Das hat aus Sicht der städtischen Umweltverwaltung Folgen: Sollte eine Wohnbebauung Thema werden, müsse der Naturschutz frühzeitig und in vollem Umfang einbezogen werden. Nötig sei etwa ein umfangreiches naturschutzfachliches Gutachten im Rahmen des baurechtlichen Verfahrens. Doch so weit ist es wohl noch länger nicht. Das Großprojekt befindet sich laut Isaria noch in einem frühen Stadium. Eine Frage ist jetzt aber: Macht der Naturschutz dem Investor einen Strich durch die Rechnung?
Isaria-Vorstand Jan-Christoph Düdden geht davon aus, dass dies nicht der Fall ist. „Der neue Bericht trifft uns nicht völlig überraschend“, sagt er. Die Biotop-Kartierung sei dem Unternehmen beplanungsrechtlich kannt. Bei der Ankaufprüfung für das Grundstück habe man sich mit Fragen des Baurechts und Naturschutzes auseinandergesetzt. Ein Gutachter habe die Risiken für akzeptabel gehalten. Düdden sagt, „mit dem Naturthema muss man behutsam umgehen“. Das Unternehmen lasse gerade auf eigene Kosten eine erste Vorabprüfung zum Artenschutz auf dem Gelände durchführen. Ergebnisse werden zum Jahreswechsel erwartet. Das werde dann eine Basis sein, um weiter mit Behörden über das Wohnbauprojekt zu diskutieren. Bei Isaria verweist man darauf, dass es in der Nachbarschaft eine neuere Bebauung gebe, obwohl auch dort Naturschutz ein Thema sei. Die Firma KSI hat ihre Bahnbetriebswerkstatt erweitert. In den Hallen werden unter anderem Züge der Bayerischen Oberlandbahn gewartet und gereinigt.

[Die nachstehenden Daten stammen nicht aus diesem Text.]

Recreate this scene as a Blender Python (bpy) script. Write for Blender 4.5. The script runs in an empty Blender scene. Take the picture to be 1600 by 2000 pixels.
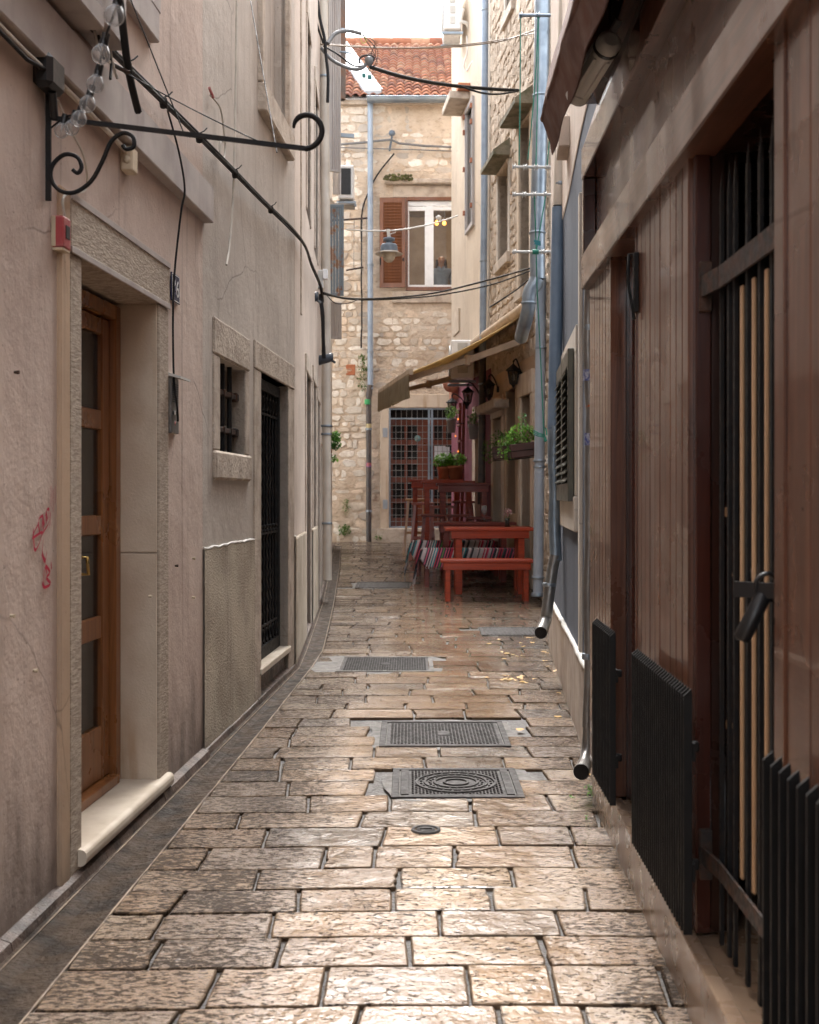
import bpy, bmesh, math, random
from mathutils import Vector, Matrix, noise
random.seed(11)
R = random.random
def U(a, b): return a + (b - a) * R()
S = bpy.context.scene
COL = S.collection
# ------------------------------------------------------------------ camera
F = 2333.0; CX = 800.0; HY = 965.0; EYE = 1.25
cd = bpy.data.cameras.new('camera'); cam = bpy.data.objects.new('camera', cd); COL.objects.link(cam)
cam.location = (0, 0, EYE); cam.rotation_euler = (math.radians(90), 0, 0)
cd.sensor_fit = 'VERTICAL'; cd.sensor_height = 30.0; cd.lens = 30.0 * F / 2000.0
cd.shift_y = (HY - 1000.0) / 2000.0; cd.clip_start = 0.05; cd.clip_end = 2000
cd.dof.use_dof = True; cd.dof.focus_distance = 6.3; cd.dof.aperture_fstop = 5.0
S.camera = cam
# ------------------------------------------------------------------ sky, sun, exposure
W = bpy.data.worlds.new('World'); S.world = W; W.use_nodes = True
nt = W.node_tree; bg = nt.nodes['Background']
sky = nt.nodes.new('ShaderNodeTexSky'); sky.sky_type = 'NISHITA'; sky.sun_disc = False
SUN_EL, SUN_AZ = math.radians(54), math.radians(355)      # azimuth clockwise from +Y
sky.sun_elevation = SUN_EL; sky.sun_rotation = SUN_AZ; sky.dust_density = 4.0; sky.air_density = 1.0
hs = nt.nodes.new('ShaderNodeHueSaturation'); hs.inputs['Saturation'].default_value = 0.22
nt.links.new(sky.outputs[0], hs.inputs['Color']); nt.links.new(hs.outputs[0], bg.inputs[0])
bg.inputs[1].default_value = 0.15
sl = bpy.data.lights.new('sun', 'SUN'); sun = bpy.data.objects.new('sun', sl); COL.objects.link(sun)
sl.energy = .75; sl.angle = math.radians(40); sl.color = (1.0, .965, .92)
sd = Vector((math.sin(SUN_AZ) * math.cos(SUN_EL), math.cos(SUN_AZ) * math.cos(SUN_EL), math.sin(SUN_EL)))
sun.rotation_euler = sd.to_track_quat('Z', 'Y').to_euler(); sun.location = (0, 0, 30)
S.view_settings.view_transform = 'Standard'; S.view_settings.look = 'None'
S.view_settings.gamma = 1.0; S.view_settings.exposure = 2.85
S.render.engine = 'CYCLES'
S.cycles.max_bounces = 10; S.cycles.diffuse_bounces = 6; S.cycles.glossy_bounces = 4
S.cycles.transparent_max_bounces = 16; S.cycles.sample_clamp_indirect = 6; S.cycles.sample_clamp_direct = 12
# ------------------------------------------------------------------ geometry helpers
def at(px, py, Y): return Vector(((px - CX) / F * Y, Y, EYE + (HY - py) / F * Y))
GP = [(-30, -.02), (0, 0), (13, .095), (15, .16), (18, .31), (22.5, .353), (60, .36)]
def lerp(P, y):
    if y <= P[0][0]: return P[0][1]
    for (a, za), (b, zb) in zip(P, P[1:]):
        if y <= b: return za + (zb - za) * (y - a) / (b - a)
    return P[-1][1]
def g(y): return lerp(GP, y)
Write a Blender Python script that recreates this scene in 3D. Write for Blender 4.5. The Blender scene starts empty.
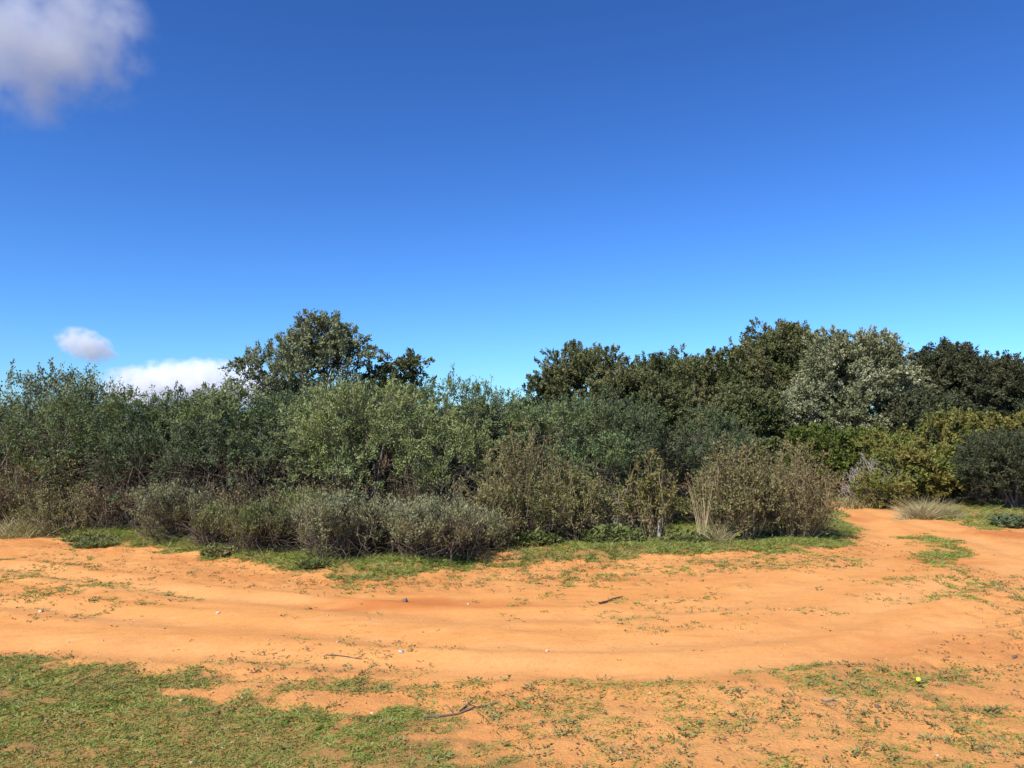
import bpy, math
import numpy as np
from mathutils import Vector

R = math.radians
scene = bpy.context.scene
COL = scene.collection

# ------------------------------------------------------------------ camera
CAM_H, F, HOR = 1.6, 797.0, 430.0
PITCH = math.atan((HOR - 384.0) / F)

def ray(px, py):
    x, u = (px - 512.0) / F, (384.0 - py) / F
    return np.array([x, math.cos(PITCH) - u * math.sin(PITCH), math.sin(PITCH) + u * math.cos(PITCH)])

def gpt(px, py):
    """point of the level ground seen at a place in the photograph"""
    d = ray(px, py)
    return d[:2] * (CAM_H / -d[2])

def height_at(py, Y):
    d = ray(512, py)
    return CAM_H + d[2] / d[1] * Y

def x_at(px, Y):
    d = ray(px, 430)
    return d[0] / d[1] * Y

cam = bpy.data.cameras.new("camera")
cam.lens = 36.0 * F / 1024.0
cam.clip_start, cam.clip_end = 0.05, 20000.0
cam_o = bpy.data.objects.new("camera", cam)
COL.objects.link(cam_o)
cam_o.rotation_euler = (R(90) + PITCH, 0, 0)
scene.camera = cam_o

# ------------------------------------------------------------------ noise
def _h(ix, iy, iz, seed):
    h = (np.asarray(ix).astype(np.int64) * 374761393 + iy.astype(np.int64) * 668265263 + iz.astype(np.int64) * 15485863 + seed * 974711) & 0xFFFFFFFF
    h = ((h ^ (h >> 13)) * 1274126177) & 0xFFFFFFFF
    h = ((h ^ (h >> 16)) * 2246822519) & 0xFFFFFFFF
    return ((h ^ (h >> 15)) & 0xFFFFFF) / float(0xFFFFFF)

def noise2(x, y, seed=0):
    x, y = np.asarray(x, float), np.asarray(y, float)
    ix, iy = np.floor(x), np.floor(y)
    fx, fy = x - ix, y - iy
    fx, fy = fx * fx * (3 - 2 * fx), fy * fy * (3 - 2 * fy)
    z = np.zeros_like(ix)
    a, b = _h(ix, iy, z, seed), _h(ix + 1, iy, z, seed)
    c, d = _h(ix, iy + 1, z, seed), _h(ix + 1, iy + 1, z, seed)
    return (a + (b - a) * fx) * (1 - fy) + (c + (d - c) * fx) * fy      # 0..1

def fbm2(x, y, seed=0, octs=4, gain=0.5):
    t, a, n = 0.0, 1.0, 0.0
    for o in range(octs):
        t = t + a * noise2(np.asarray(x) * 2 ** o + 17.3 * o, np.asarray(y) * 2 ** o - 9.1 * o, seed + o)
        n += a
        a *= gain
    return t / n

def noise3(p, seed=0):
    i = np.floor(p)
    f = p - i
    f = f * f * (3 - 2 * f)
    out = 0.0
    for dx in (0, 1):
        for dy in (0, 1):
            for dz in (0, 1):
                w = (f[:, 0] if dx else 1 - f[:, 0]) * (f[:, 1] if dy else 1 - f[:, 1]) * (f[:, 2] if dz else 1 - f[:, 2])
                out = out + w * _h(i[:, 0] + dx, i[:, 1] + dy, i[:, 2] + dz, seed)
    return out

def sstep(a, b, x):
    t = np.clip((x - a) / (b - a), 0, 1)
    return t * t * (3 - 2 * t)

# ------------------------------------------------------------------ plan of the ground: grass areas and tracks (metres)
def poly_px(pts):
    return np.array([gpt(*p) for p in pts])

def sdist(x, y, poly):
    """signed distance to a closed polygon, negative inside"""
    d2 = np.full(x.shape, 1e18)
    ins = np.zeros(x.shape, bool)
    n = len(poly)
    for i in range(n):
        ax, ay = poly[i]
        bx, by = poly[(i + 1) % n]
        ex, ey = bx - ax, by - ay
        t = np.clip(((x - ax) * ex + (y - ay) * ey) / (ex * ex + ey * ey + 1e-12), 0, 1)
        d2 = np.minimum(d2, (x - ax - t * ex) ** 2 + (y - ay - t * ey) ** 2)
        c = ((ay > y) != (by > y)) & (x < ex * (y - ay) / (ey if abs(ey) > 1e-9 else 1e-9) + ax)
        ins ^= c
    return np.where(ins, -1, 1) * np.sqrt(d2)

def ldist(x, y, line):
    d2 = np.full(x.shape, 1e18)
    for i in range(len(line) - 1):
        ax, ay = line[i]
        ex, ey = line[i + 1] - line[i]
        t = np.clip(((x - ax) * ex + (y - ay) * ey) / (ex * ex + ey * ey), 0, 1)
        d2 = np.minimum(d2, (x - ax - t * ex) ** 2 + (y - ay - t * ey) ** 2)
    return np.sqrt(d2)

# (polygon, edge softness in m, cover inside)
A = [
    (poly_px([(-260, 640), (0, 652), (100, 660), (185, 672), (222, 700), (300, 704), (400, 716), (490, 744), (530, 800), (530, 1300), (-900, 1300), (-900, 700)]), .16, 1.0),
    (poly_px([(268, 684), (340, 678), (432, 686), (425, 697), (330, 699), (275, 693)]), .07, .85),
    (poly_px([(380, 690), (470, 685), (520, 690), (460, 698), (390, 700)]), .07, .42),
    (poly_px([(480, 700), (640, 690), (760, 700), (900, 715), (1100, 720), (1400, 800), (1400, 1300), (480, 1300)]), .3, .50),
    (poly_px([(715, 690), (780, 672), (860, 660), (905, 668), (985, 668), (1000, 690), (930, 690), (880, 700), (790, 700)]), .22, .62),
    (poly_px([(930, 700), (1040, 690), (1300, 700), (1300, 760), (980, 735)]), .2, .5),
    (poly_px([(905, 540), (925, 535), (962, 543), (974, 550), (958, 556), (962, 566), (930, 572), (908, 566), (928, 558), (922, 548)]), .16, .62),
    (poly_px([(855, 585), (950, 572), (1040, 585), (1100, 620), (1020, 628), (960, 604), (880, 600)]), .35, .26),
    (poly_px([(-300, 505), (-100, 514), (0, 530), (60, 538), (105, 547), (150, 551), (240, 565), (330, 577), (430, 576), (490, 568), (550, 567), (640, 562), (740, 559), (830, 556), (858, 548), (856, 532), (838, 514), (800, 490), (-300, 480)]), .13, .92),
    (poly_px([(440, 556), (500, 548), (540, 553), (505, 565), (450, 566)]), .12, -.75),     # bare earth on the verge
    (poly_px([(118, 520), (150, 517), (155, 534), (130, 538)]), .12, -.9),
    (poly_px([(845, 503), (885, 510), (935, 520), (985, 529), (1030, 538), (1300, 580), (1500, 540), (1100, 500), (900, 480), (840, 490)]), .10, .75),
    (poly_px([(1000, 528), (1060, 525), (1100, 545), (1020, 545)]), .12, -.9),
    (poly_px([(-60, 565), (60, 560), (130, 575), (160, 605), (60, 615), (-60, 600)]), .4, .16),
    (poly_px([(200, 668), (300, 640), (420, 655), (420, 680), (260, 690)]), .3, .22),
    (poly_px([(540, 600), (720, 590), (760, 610), (620, 630)]), .5, .08),
    (poly_px([(300, 578), (560, 568), (850, 556), (880, 570), (560, 585), (320, 592)]), .25, .2),
]

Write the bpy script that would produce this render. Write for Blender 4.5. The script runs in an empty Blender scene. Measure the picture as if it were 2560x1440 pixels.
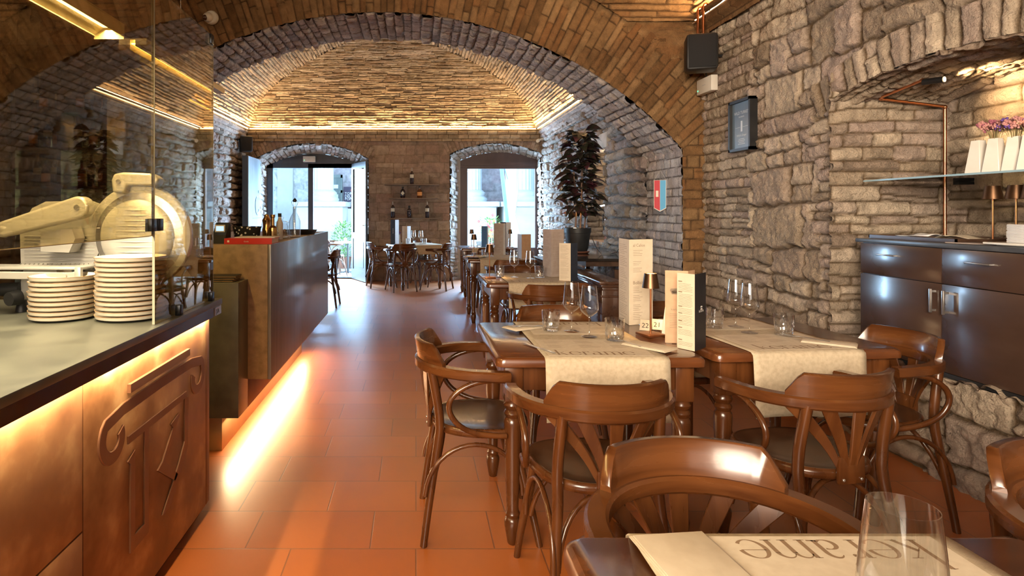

Naturschutz ist aber nicht die einzige hohe Hürde für die neuen Wohnbaupläne auf dem früheren Bahngelände. Unter anderem gibt es dort auch mehrere denkmalgeschützte Bauten aus früheren Eisenbahnzeiten. Baureferent Merkle hatte im Frühjahr zudem erklärt, dass die Flächen rechtlich „Eisenbahnbetriebszwecken“gewidmet sind. Damit sei das Areal derzeit rechtlich der Planungshoheit der Stadt entzogen. Aus Sicht der Stadt muss Isaria das Areal erst einmal bahnrechtlich entwidmen lassen, bevor über Wohnbebauung geredet werden kann. Dies werde aber nur gelingen, wenn langfristig auf den Flächen kein Bedürfnis für Eisenbahnzwecke mehr besteht. Fakt sei jedoch, dass das Areal von Gleisen durchzogen ist und umfangreich von verschiedenen Bahn-Unternehmen genutzt wird.
Trotz dieser Hürden ist man bei Isaria zuversichtlich. Die Probleme seien lösbar, heißt es. „Als Projektentwickler ist es für uns normal, mit solchen Fragen umzugehen.“Das Unternehmen sieht in Augsburg einen Bedarf an bezahlbarem Wohnraum. Bei der Entwidmung des Geländes kann Isaria allerdings noch keinen Erfolg vermelden. Die Gespräche seien am Laufen. „Es ist eine komplexe Situation, an der wir arbeiten.“Dennoch nennt Projektentwickler Robert Meinel-Gauf eine zeitliche Perspektive: Aus heutiger Sicht wolle man im Jahr 2025 mit dem Wohnungsbau beginnen.